Teoria do resmungo

JOÃO CÉSAR DAS NEVES | DN 2015.04.08

Portugal é resmungão. É mesmo muito resmungão. Chegámos a elevar o resmungo a património nacional, ainda que ausente das listas oficiais. Tivemos até resmungões de génio, como Diogo do Couto, Bordalo Pinheiro ou Almada Negreiros. Para lá do valor cultural, frequentemente omisso, o tema ganhou candência pelo recente regresso da institucionalização do processo. Cada vez mais temos partidos, movimentos, blogues e organizações criados exclusivamente para resmungar. Os autodenominados "indignados", "inflexíveis" ou "revoltados", assumem claramente não pretenderem mais do que rezingar.
Entender o processo implica clarificar noções e estabelecer aspectos conceptuais. Tal exige uma teoria do resmungo de que aqui apenas se apresentam os prolegómenos.
O elemento definitório do resmungão é a sua natureza eminentemente negativa. Não afirma nada, não acha nada, não contém nada. Limita-se a grunhir desconforto. Resmungar tem ligações ao universo lógico do protesto, mas com especificidades próprias. Pode definir-se como um embrião, um esboço, um arremedo de protesto. O conceito é claro; a confusão resulta do pulular de resmungos disfarçados de outras actividades.
Quem protesta tem um alvo definido, uma questão substantiva, um fim determinado; quem resmunga pouco mais formula do que um incómodo. Um ataque ou insulto dirigem-se a vítimas concretas que pretende atingir, com um propósito particular; o resmungão limita-se a arejar irritação. Emitir um protesto honesto e sincero tem razões conscientes e válidas para acusar alguém. O resmungão finge protestar adoptando teorias alheias, das quais ignora não só a validade mas muitas vezes até o conteúdo. Limitar--se a apontar os "suspeitos do costume" não é protesto genuíno. Tais insultos devem em rigor ser despromovidos a resmungos.
O rezingão também se costuma disfarçar de crítico. Aliás a maior parte das pessoas que resmunga diz estar a fazer críticas, embora se encontre longe disso. De facto, ainda mais do que no protesto, uma crítica exige análise, identificação de causas, relações, efeitos e consequências. Claro que, para se mascarar assim, o resmungo tem de fingir basear-se em teorias e raciocínios fundamentados. Mas o menor abalo manifesta-os como postiços e frágeis. Em geral limita-se a invocar aquilo que "toda a gente sabe" e ele evidentemente ignora. Quando, por exemplo, culpa o euro, a Alemanha ou a troika pela crise nacional, o resmungão não faz a menor ideia dos efeitos da moeda única, subtilezas da política europeia ou alternativas ao programa de ajustamento. Limitando-se a repetir argumentos da moda não chega a criticar. Realmente apenas rezinga.

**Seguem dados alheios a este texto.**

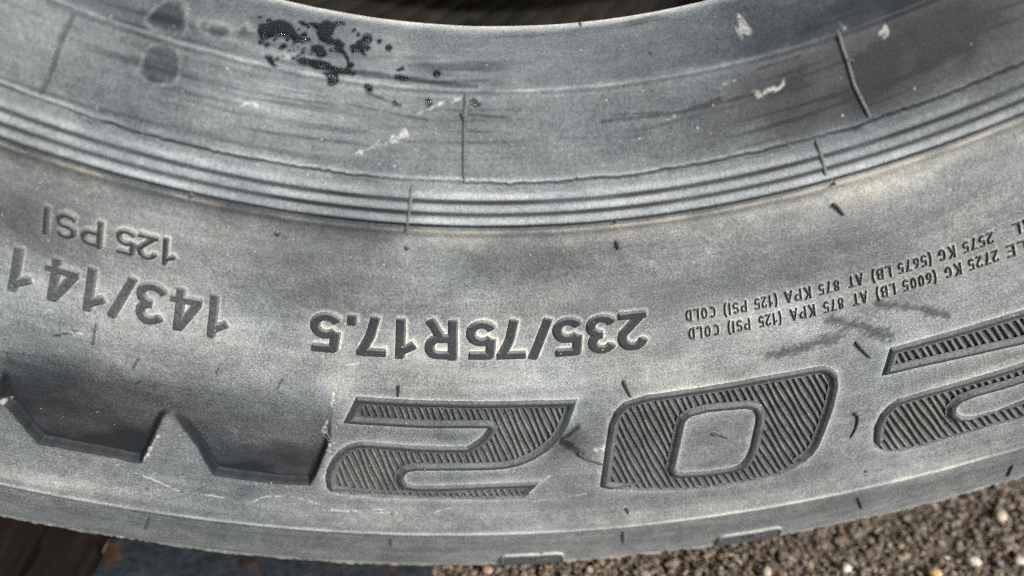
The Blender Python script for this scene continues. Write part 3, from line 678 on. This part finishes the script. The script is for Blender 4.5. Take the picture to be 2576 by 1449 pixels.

A diferença entre um resmungo e uma proposta não seria preciso explicar se tantos daqueles não viessem mascarados destas. É que, para se apresentar uma alternativa válida, é preciso definir detalhes, apontar métodos, identificar custos e obstáculos, descrever efeitos. Como a maior parte dos alvitres comuns carecem desta razoabilidade, as alegadas sugestões e projectos milagrosos não passam de rabugice.
Persiste, porém, o mistério: sendo por natureza negativo ou vácuo, por que razão o resmungo é tão popular? O motivo advém do prazer evidente que gemer traz ao praticante. Como o grunhido sabe melhor em público, podemos considerar este como um vício social, o que explica o pulular de verdadeiros festivais de resmunguice, oficiais ou improvisados. A delícia é tal que, como vemos frequentemente, chega a gerar dependência. A cada passo encontramos pessoas viciadas em roncos e escravas de rabugice. Alguns até já o fazem em código, bastando nomear o assunto para se deduzir o dislate.
O prazer próprio da actividade é descarregar dos nervos, aliviar a tensão, arejar a mente. Embora este benefício seja significativo, sobretudo em momentos de sofrimento agudo, não chega para justificar a popularidade. O verdadeiro motivo que sustenta os resmungões profissionais, aditivamente presos ao vício, são os prazeres conexos, resultantes dos disfarces referidos. Quem resmunga acha mesmo estar a formalizar um protesto, por vezes até a analisar um problema ou mesmo a apresentar uma solução. Isto alimenta-lhe o orgulho, pois se sente mais capaz do que aqueles que injuria, mantendo a ilusão de ter a solução da questão ou, nos casos mais avançados, de ser o incompreendido salvador da pátria. Acima de tudo, isto é feito com custo mínimo, evitando os esforços e maçadas que uma verdadeira análise e proposta trariam. No fundo, um resmungo é uma solução grátis. E inútil.